Worse yet, because the gap has been allowed to grow so large between the necessary living wage and the minimum wage, it is becoming increasingly hard for employers to imagine the kind of wage increases that would be needed to restore the balance. Employers routinely lobby for the status quo, to keep minimum wages down, but this worsens the problem and results in significant labour force shortages.

The living wage calculation is a conservative estimate, based on averages. Therefore, whether the annual income for two full-time working adults covers expenses, or half of that suffices for one person, depends on many factors affecting costs, often influenced by luck and market availability.

For example, you may be managing if you haven’t had to move recently and have access to hard-to-get licensed, affordable child care. But if these things aren’t true, or if someone in your household becomes ill, has debts, doesn’t have access to affordable public transit, or you don’t have the option to shop around for more affordable groceries and services, you may no longer be earning enough to keep your “head above water”.

Luck should not be the primary determinant of whether you can access the essentials.

This year’s living wages increased in all regions in Nova Scotia and Newfoundland and Labrador, primarily due to increased costs and no increase in income supports or better access to public services. PEI, however, saw its living wage rates stay the same because of a confluence of policy changes, with families having more access to $10 a day child care, to more affordable public transportation, to reductions in taxes, and to the introduction of a child benefit with a more generous income threshold than any other of the Atlantic provinces.

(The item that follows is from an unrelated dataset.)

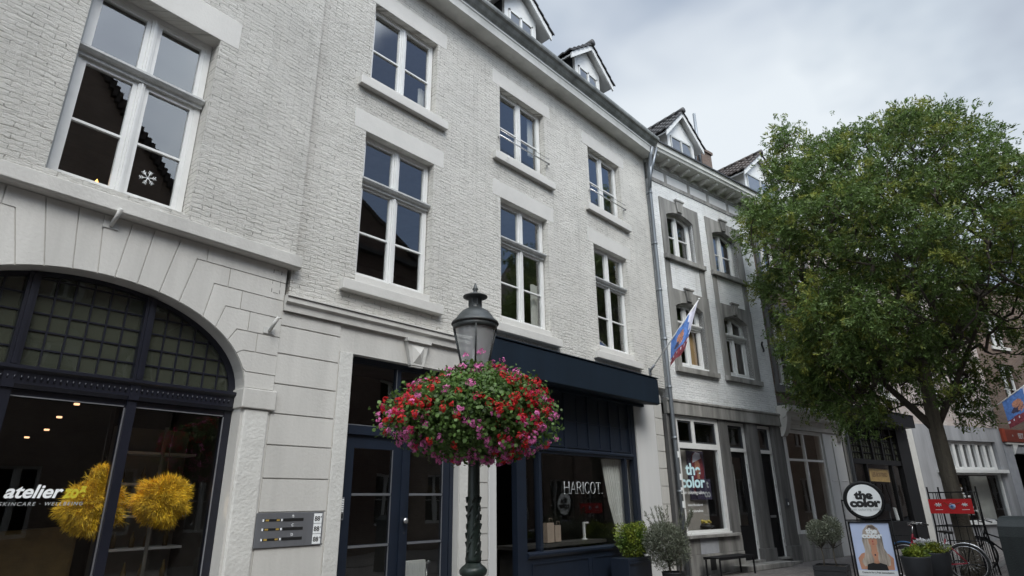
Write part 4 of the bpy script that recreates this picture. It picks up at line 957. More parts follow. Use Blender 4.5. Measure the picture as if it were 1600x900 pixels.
for t in ((a+.1, a+.14, 2.93, 3.46), (-4.26, -4.22, 2.93, 3.46), (-4.10, -4.06, 2.93, 3.46), (b-.16, b-.12, 2.93, 3.46), (a+.14, -4.26, 2.93, 2.97), (a+.14, -4.26, 3.42, 3.46), (-4.06, b-.16, 2.93, 2.97), (-4.06, b-.16, 3.42, 3.46)): d.box(t[0], t[1], y+.02, y+.07, t[2], t[3])
d.build('fanlight_sash', 'charcoal', swo)
g = MB(); g.quad((a+.1, y+.05, .94), (b-.12, y+.05, .94), (b-.12, y+.05, 2.80), (a+.1, y+.05, 2.80)); g.quad((a+.1, y+.045, 2.93), (b-.12, y+.045, 2.93), (b-.12, y+.045, 3.46), (a+.1, y+.045, 3.46)); g.build('shop_pane', 'glass_shop', swo)
text('lettering', 'the', .37, 'letter_blue', swo, (-4.57, y+.035, 2.19), off=.011, w=.58)
text('lettering', 'color', .36, 'letter_blue', swo, (-4.80, y+.035, 1.90), off=.011, w=.93)
text('lettering', 'hair coloring salon', .115, 'letter_white', swo, (-4.80, y+.035, 1.745), w=.86)
text('lettering', 'www.thecolor.nl', .085, 'letter_white', swo, (-4.62, y+.035, 1.475), w=.56)
text('lettering', '/thecolorsalons', .085, 'letter_white', swo, (-4.62, y+.035, 1.34), w=.56)
bp = MB(); bp.box(a+.1, -3.46, .32, .34, .9, 2.79); bp.build('display_panel', 'taupe_panel', swo)
for (a, b, lab) in ((-2.70, -1.78, 0), (-1.28, -.49, 1)):
    f = MB(); y = .10
    f.box(a, a+.07, y, y+.09, .16, 3.56); f.box(b-.09, b, y, y+.09, .16, 3.56); f.box(a+.07, b-.09, y, y+.09, 3.48, 3.56); f.box(a+.07, b-.09, y-.03, y+.09, 2.80, 2.89)
    fo = f.build('door_frame', 'frame_white', bC)
    q = MB()
    for t in ((a+.07, a+.11, 2.89, 3.48), (b-.13, b-.09, 2.89, 3.48), (a+.11, b-.13, 2.89, 2.94), (a+.11, b-.13, 3.44, 3.48)): q.box(t[0], t[1], y+.02, y+.07, t[2], t[3])
    q.build('fanlight_sash', 'charcoal', fo)
    g = MB(); g.quad((a+.1, y+.045, 2.9), (b-.1, y+.045, 2.9), (b-.1, y+.045, 3.47), (a+.1, y+.045, 3.47)); g.build('fanlight_pane', 'glass_shop', fo)
    dm_ = MB(); A_, B_ = a+.07, b-.09
    if lab == 0:
        dm_.box(A_, A_+.12, y+.03, y+.08, .18, 2.80); dm_.box(B_-.16, B_, y+.03, y+.08, .18, 2.80); dm_.box(A_+.12, B_-.16, y+.03, y+.08, .18, .98); dm_.box(A_+.12, B_-.16, y+.03, y+.08, 2.66, 2.80)
        do = dm_.build('door', 'black_paint', bC); g = MB(); g.quad((A_+.1, y+.05, .9), (B_-.15, y+.05, .9), (B_-.15, y+.05, 2.7), (A_+.1, y+.05, 2.7)); g.build('pane', 'glass_shop', do)
        g = MB(); g.box(A_+.1, B_-.22, y+.25, y+.26, .98, 2.5); g.build('blind', 'curtain_white', do)
    else:
        dm_.box(A_, B_, y+.03, y+.07, .18, 2.80); 
        for t in ((A_+.1, B_-.1, 2.6, 2.63), (A_+.1, B_-.1, 1.35, 1.38), (A_+.1, B_-.1, 1.0, 1.03), (A_+.1, B_-.1, .35, .38)): dm_.box(t[0], t[1], y+.015, y+.029, t[2], t[3])
        for (z0, z1) in ((1.38, 2.6), (.38, 1.0)):
            dm_.box(A_+.1, A_+.13, y+.015, y+.029, z0, z1); dm_.box(B_-.13, B_-.1, y+.015, y+.029, z0, z1)
        do = dm_.build('door', 'black_paint', bC)
        g = MB(); g.box((A_+B_)/2-.14, (A_+B_)/2+.14, y+.008, y+.0145, 1.14, 1.20); g.build('letter_flap', 'steel', do)
    for z in (.55, 1.25, 1.95, 2.45): h = MB(); h.box(B_-.005, B_+.03, y-.012, y-.001, z-.05, z+.05); h.build('hinge', 'grey_sill', do)
stp = MB(); stp.box(-3.25, -1.2, -.42, .3, 0, .12, bev=.015); stp.box(-2.7, -.49, -.05, .3, .121, .165); stp.box(-1.75, -.3, -.2, -.02, 0, .06, bev=.01); stp.build('door_step', 'bluestone', bC)
nb = MB(); nb.box(-.40, -.29, -.065, -.021, 1.42, 1.62, bev=.006); nb.build('bell', 'charcoal', bC)
nb = MB(); nb.box(-.37, -.32, -.068, -.0655, 1.45, 1.52); nb.build('bell_button', 'sign_white', bC)
ank = MB(); ank.prism([(-.36+.03*math.sin(k), 5.75+k*.045) for k in range(8)]+[(-.30+.03*math.sin(k), 5.75+k*.045) for k in range(7, -1, -1)], -.03, -.002); ank.build('wall_anchor', 'letter_black', bC)
shell(bC, UL, 0.0, 0, 10.9, 5.0, (3.9, 7.4), 'interior_wall', y0=.3)
# drainpipe at the joint between B and C
dp = MB(); xx = -5.10
pts = [(xx-.12, -.42, 10.75), (xx-.1, -.32, 10.5), (xx-.02, -.16, 10.0), (xx, -.12, 9.7), (xx, -.12, 3.2), (xx, -.12, .05)]
dp.tube(pts, .05, 12)
for z in (9.5, 8.0, 6.7, 5.4, 4.2, 3.0, 1.8): dp.tube([(xx, -.12, z-.03), (xx, -.12, z+.03)], .062, 12); dp.box(xx-.015, xx+.015, -.06, .0, z-.01, z+.01)
dp.build('drainpipe', 'zinc', bC)
bx2 = MB(); bx2.tube([(xx-.02, -.28, 10.55), (xx-.08, -.2, 9.6)], .04, 10); bx2.tube([(xx+.08, -.42, 10.8), (xx-.05, -.2, 9.9)], .04, 10); bx2.build('gutter_outlet', 'zinc', bC)
for (z, c_) in ((2.55, 0), (2.05, 0), (1.75, 0), (1.45, 0)): stk = MB(); stk.box(xx-.03, xx+.03, -.176, -.171, z, z+.14); stk.build('pipe_sticker', 'sign_white', bC)
# salon things
def toC(u, y, z): c_, s_ = math.cos(CA), math.sin(CA); return (C0[0]+u*c_-y*s_, C0[1]+u*s_+y*c_, z)
ps = empty('framed_portrait', toC(-3.84, .27, 1.62), CA, 'tall warm portrait of a long haired woman in a hat hanging inside the salon window', 'poster')
p = MB(); p.box(-.33, .33, 0, .03, 0, 1.15); p.build('backing', 'flag_dark', ps)
p = MB(); p.prism([(-.22, .15), (.20, .15), (.30, .7), (.22, 1.05), (.05, 1.14), (-.12, 1.08), (-.2, .9), (-.14, .6)], -.004, -.001); p.build('hair', 'flag_red', ps)
p = MB(); p.prism([(.03+.11*math.cos(t*math.pi/8), .78+.16*math.sin(t*math.pi/8)) for t in range(16)], -.008, -.005); p.prism([(-.02, .45), (.09, .45), (.08, .66), (-.0, .66)], -.008, -.005); p.build('face', 'flag_skin', ps)
p = MB(); p.prism([(-.16, .86), (.20, .98), (.17, 1.1), (.0, 1.13), (-.13, 1.04)], -.012, -.009); p.build('hat', 'flag_white', ps)
ps2 = empty('salon_plaque', toC(-3.62, .21, 1.62), CA, 'dark plaque with pale letters below the portrait in the salon window', 'sign')
p = MB(); p.box(-.38, .20, -.0, .02, 0, .48); p.build('board', 'flag_dark', ps2)
text('lettering', 't', .25, 'letter_pale', ps2, (.02, -.004, .28), off=.008); text('lettering', 'co', .25, 'letter_pale', ps2, (-.10, -.004, .06), off=.008)
bwl = empty('flower_bowl', toC(-3.75, .22, .95), CA, 'black bowl with yellow and white flowers on the salon window ledge', 'bowl')
p = MB(); p.lathe([(.08, 0), (.16, .05), (.17, .07), (.1, .10), (.001, .11)], (0, 0, 0), 18); p.build('bowl', 'letter_black', bwl)
p = MB()
for k in range(9): p.lathe([(.001, -.03), (.035, -.01), (.04, .01), (.001, .035)], (random.uniform(-.10, .13), random.uniform(-.08, .08), .13+random.random()*.05), 8)
p.build('blossoms', 'petal_yellow', bwl)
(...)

Small changes combined to help those households show that we have the mechanisms to close the affordability gap.

Paying higher wages is essential to the affordability equation, but not the only factor.

The living wage calculation is a powerful tool for governments to make evidence-based labour and social market policy decisions. Achieving a living wage can come from increased wages, public programs that reduce the cost of living for low-income households, or a combination of the two.

Unless wages increase and all levels of government act, many thousands of workers will continue to struggle to make ends meet.